## TASK TO CARRY OUT
Your task is to retype the lines from the opening of the material through the line that includes "34, 84), 5)])". Do not copy the pictures.

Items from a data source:
==========

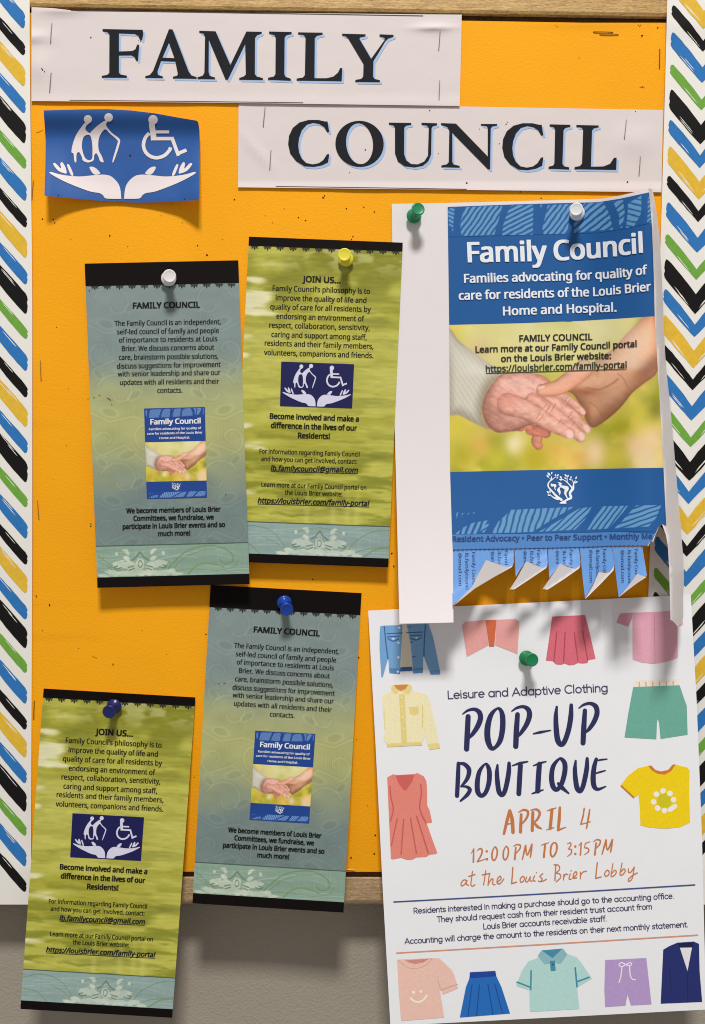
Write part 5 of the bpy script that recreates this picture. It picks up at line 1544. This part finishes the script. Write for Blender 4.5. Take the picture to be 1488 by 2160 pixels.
picture("purple_shorts_picture", *Fq, [('p', [(635, 708), (985, 690), (1000, 820), (1030, 1085), (855, 1095), (825, 1000), (808, 1097), (635, 1108), (628, 960)], (178, 152, 202)),
    ('l', [(810, 745), (775, 730), (752, 748), (775, 765), (808, 747)], (232, 228, 236), 10), ('l', [(812, 747), (845, 730), (862, 742), (840, 755), (812, 749)], (232, 228, 236), 10), ('l', [(778, 765), (768, 850), (752, 898)], (232, 228, 236), 10), ('l', [(843, 760), (848, 835), (868, 872), (893, 875)], (232, 228, 236), 10)])
picture("navy_jacket_picture", *Fq, [('p', [(1250, 560), (1390, 550), (1435, 570), (1440, 800), (1462, 1065), (1108, 1080), (1130, 620), (1180, 590)], (36, 46, 108)), ('p', [(1255, 566), (1390, 558), (1384, 600), (1268, 602)], (24, 30, 70)), ('p', [(1272, 603), (1375, 601), (1337, 802)], (226, 224, 226)), ('l', [(1336, 815), (1340, 1070)], (26, 34, 84), 5), ('l', [(1185, 780), (1195, 970)], (26, 34, 84), 5)])

# ==================================================================== push pins
def push_pin(label, base, end, page, ppt, col, rough=0.35, name="push_pin"):
    """base: where the pin enters the paper (photo px); end: centre of its outer end as measured."""
    B = page.to3([ppt])[0] if ppt is not None else None
    hb = -B[1]
    b = Vector(board_pt(base[0], base[1], hb + .0022))
    L = 0.0150
    e = Vector(board_pt(end[0], end[1], hb + L))
    ax = (e - b).normalized()
    root = thing(name, label, "push pin", tuple(b), "plastic push pins holding the papers up")
    q = ax.to_track_quat('Z', 'Y')
    pm = mat("pin_plastic", col, rough, 0.5)
    def lathe(prof, m, nm):
        n = 28
        V, F = [], []
        for r, z in prof:
            for i in range(n):
                a = 2 * math.pi * i / n
                V.append(q @ Vector((r * math.cos(a), r * math.sin(a), z)))
        k = len(prof)
        for j in range(k - 1):
            for i in range(n):
                F.append((j * n + i, j * n + (i + 1) % n, (j + 1) * n + (i + 1) % n, (j + 1) * n + i))
        F.append(tuple(range((k - 1) * n, k * n))); F.append(tuple(range(n))[::-1])
        me = bpy.data.meshes.new(nm)
        me.from_pydata([tuple(v) for v in V], [], F)
        me.materials.append(m)
        me.polygons.foreach_set('use_smooth', [True] * len(F))
        me.update()
        o = link(nm, me, root)
        return o
    mm = .001
    prof = [(1.2, 0), (4.4, .1), (4.9, .6), (4.9, 1.2), (4.4, 1.8), (3.4, 2.3), (2.75, 3.4), (2.6, 5.0), (2.7, 7.0), (3.0, 9.0), (3.5, 10.6), (4.0, 11.2), (4.25, 11.8), (4.25, 12.5), (4.05, 12.9), (3.6, 13.05), (3.4, 12.95), (1.0, 12.95)]
    lathe([(r * mm, z * mm) for r, z in prof], pm, "grip")
    lathe([(.5 * mm, -6 * mm), (.5 * mm, .2 * mm)], mat("pin_steel", (170, 168, 165), 0.3, 0.6), "needle")
    return root
REFp = Page(card_h(REF1, 2.2, 11, .05, 1.2, .6), REF1, REF1)
push_pin("white push pin in the black top strip of a grey card", (356, 588), (358, 582), REFp, (356, 586), (226, 222, 222))
push_pin("bright yellow push pin at the top of the upper green card", (730, 547), (727, 537), Page(card_h(REF2, 2.6, 8.5, .05, 1.2, .3), REF2, REF2), (730, 545), (222, 212, 62))
push_pin("green push pin in the white margin at the poster's top left", (873, 457), (883, 440), pp, (873, 457), (20, 128, 84))
push_pin("white push pin over the leaf pattern at the poster's top", (1218, 450), (1216, 441), pp, (1218, 450), (220, 224, 228))
push_pin("green push pin in the boutique flyer below the poster", (1110, 1388), (1123, 1392), fg, (1110, 1388), (14, 122, 74))
pg3 = Page(card_h(REF1, 1.2, 15, .06, 1.1, .8), REF1, [(444.7, 1234), (763.1, 1251), (725, 1925.1), (406.3, 1905.5)])
push_pin("glossy blue push pin in the black strip of the lower grey card", (600, 1270), (606, 1287), pg3, (340, 590), (16, 62, 158), .22)
pg4 = Page(card_h(REF2, 2.0, 19, .06, 1.0, 1.2), REF2, [(92.5, 1452.3), (412.7, 1471), (363.6, 2147), (43.4, 2128.3)])
push_pin("dark blue push pin in the lower left green card", (242, 1489), (230, 1502), pg4, (680, 545), (20, 30, 94), .3)

# ==================================================================== staples
steel = mat("staple_steel", (128, 120, 116), 0.4, 0.5)
brass = mat("staple_tinted", (150, 104, 44), 0.45, 0.5)
def staple(label, a, b, page, m):
    A, B = Vector(page.to3([a], .0005)[0]), Vector(page.to3([b], .0005)[0])
    root = tag(link("staple", None, None, tuple((A + B) / 2)), label, "staple", "staples fixing paper to the board")
    bpy.data.objects.remove(root)
    r = .00028
    pts = [A + Vector((0, .0022, 0)), A + Vector((0, .0002, 0)), A + (B - A) * .04, A + (B - A) * .5 + Vector((0, -.00012, 0)), B + (A - B) * .04, B + Vector((0, .0002, 0)), B + Vector((0, .0022, 0))]
    mid = (A + B) / 2
    V, F, n = [], [], 6
    d = (B - A).normalized(); side = d.cross(Vector((0, 1, 0))).normalized()
    for i, c in enumerate(pts):
        t = (pts[min(i + 1, len(pts) - 1)] - pts[max(i - 1, 0)]).normalized()
        u = side; w = t.cross(u).normalized()
        for k in range(n):
            an = 2 * math.pi * k / n
            V.append(tuple(c - mid + (u * math.cos(an) + w * math.sin(an)) * r))
    for i in range(len(pts) - 1):
        for k in range(n):
            F.append((i * n + k, i * n + (k + 1) % n, (i + 1) * n + (k + 1) % n, (i + 1) * n + k))
    F += [tuple(range(n))[::-1], tuple(range((len(pts) - 1) * n, len(pts) * n))]
    me = bpy.data.meshes.new("staple")
    me.from_pydata(V, [], F); me.materials.append(m)
    me.polygons.foreach_set('use_smooth', [True] * len(F)); me.update()
    o = link("staple", me, None, tuple(mid))
    tag(o, label, "staple", "staples fixing paper to the board")
P1, P2 = Page(b1h), Page(b2h)
staple("upper upright staple in the left end of the FAMILY banner", (109.5, 49), (107, 91), P1, steel)
staple("lower upright staple in the left end of the FAMILY banner", (108, 153.5), (105, 195), P1, steel)
staple("upper upright staple in the right end of the FAMILY banner", (929, 65), (926, 106), P1, steel)
staple("lower upright staple in the right end of the FAMILY banner", (928, 170), (926.5, 210), P1, steel)
staple("upper leaning staple in the left end of the COUNCIL banner", (559.5, 226.5), (555.5, 267.5), P2, steel)
staple("lower leaning staple in the left end of the COUNCIL banner", (572, 316.5), (569.5, 357.5), P2, steel)
staple("upper leaning staple in the right end of the COUNCIL banner", (1322, 252.5), (1317.5, 293), P2, steel)
staple("lower leaning staple in the right end of the COUNCIL banner", (1351.5, 330), (1348.5, 370.5), P2, steel)
staple("dark level staple in the bare orange paper at the top right", (1252.5, 67), (1293.5, 68), bpage, mat("staple_dark", (92, 62, 34), 0.5))
staple("thin orange level staple just below the dark one, top right", (1266, 72), (1305, 72.5), bpage, brass)
staple("upright staple in the orange paper beside the right trim", (1392.5, 103), (1391.5, 144), bpage, mat("staple_dark", (92, 62, 34), 0.5))
staple("upright orange staple beside the left trim, level with the blue emblem", (70.5, 381), (67.5, 422), bpage, brass)
staple("upright staple in orange paper left of the upper grey card", (85.5, 761), (87, 803), bpage, brass)
staple("upright staple beside the left trim, level with the lower end of the upper cards", (79.5, 1056), (82.5, 1096), bpage, brass)
staple("upright staple between the left trim and the lower green card", (72.5, 1479), (71.5, 1518), bpage, mat("staple_dark", (92, 62, 34), 0.5))
staple("pale level staple above the bottom rail, right of the lower grey card", (728, 1834), (749, 1835.5), bpage, mat("staple_pale", (226, 190, 130), 0.4))
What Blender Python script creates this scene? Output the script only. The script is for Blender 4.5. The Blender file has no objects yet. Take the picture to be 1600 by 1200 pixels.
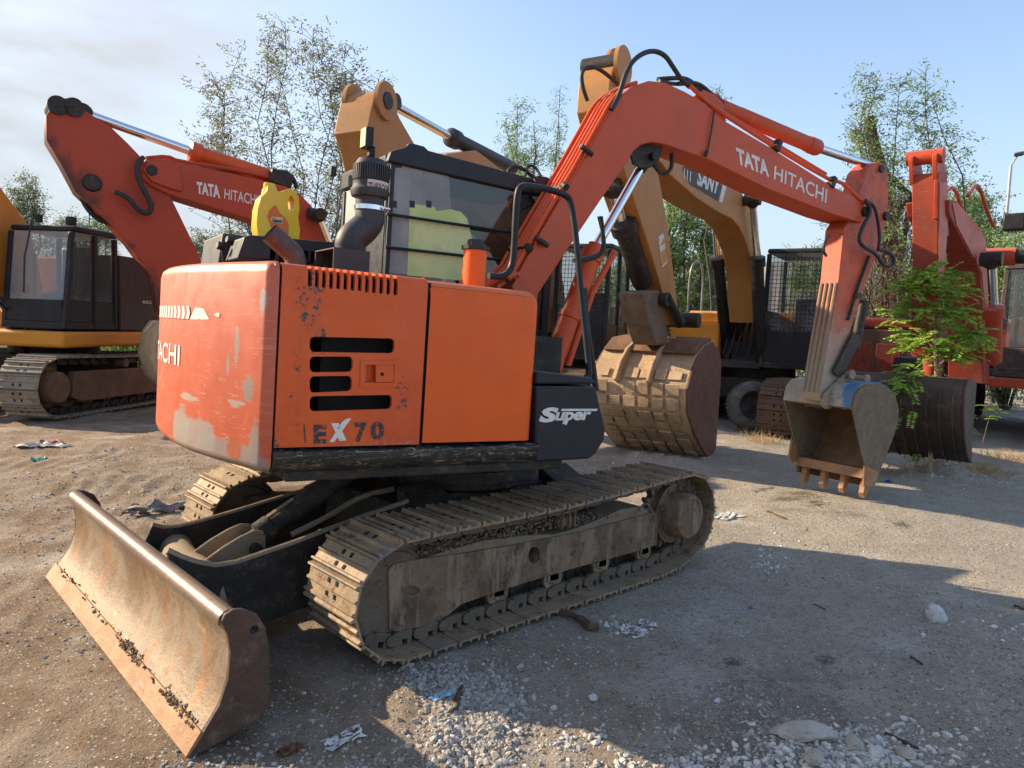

==========

## RESULT OF THIS EXERCISE
Write part 5 of the bpy script that recreates this picture. It picks up at line 1544. This part finishes the script. Write for Blender 4.5. Take the picture to be 1488 by 2160 pixels.
picture("purple_shorts_picture", *Fq, [('p', [(635, 708), (985, 690), (1000, 820), (1030, 1085), (855, 1095), (825, 1000), (808, 1097), (635, 1108), (628, 960)], (178, 152, 202)),
    ('l', [(810, 745), (775, 730), (752, 748), (775, 765), (808, 747)], (232, 228, 236), 10), ('l', [(812, 747), (845, 730), (862, 742), (840, 755), (812, 749)], (232, 228, 236), 10), ('l', [(778, 765), (768, 850), (752, 898)], (232, 228, 236), 10), ('l', [(843, 760), (848, 835), (868, 872), (893, 875)], (232, 228, 236), 10)])
picture("navy_jacket_picture", *Fq, [('p', [(1250, 560), (1390, 550), (1435, 570), (1440, 800), (1462, 1065), (1108, 1080), (1130, 620), (1180, 590)], (36, 46, 108)), ('p', [(1255, 566), (1390, 558), (1384, 600), (1268, 602)], (24, 30, 70)), ('p', [(1272, 603), (1375, 601), (1337, 802)], (226, 224, 226)), ('l', [(1336, 815), (1340, 1070)], (26, 34, 84), 5), ('l', [(1185, 780), (1195, 970)], (26, 34, 84), 5)])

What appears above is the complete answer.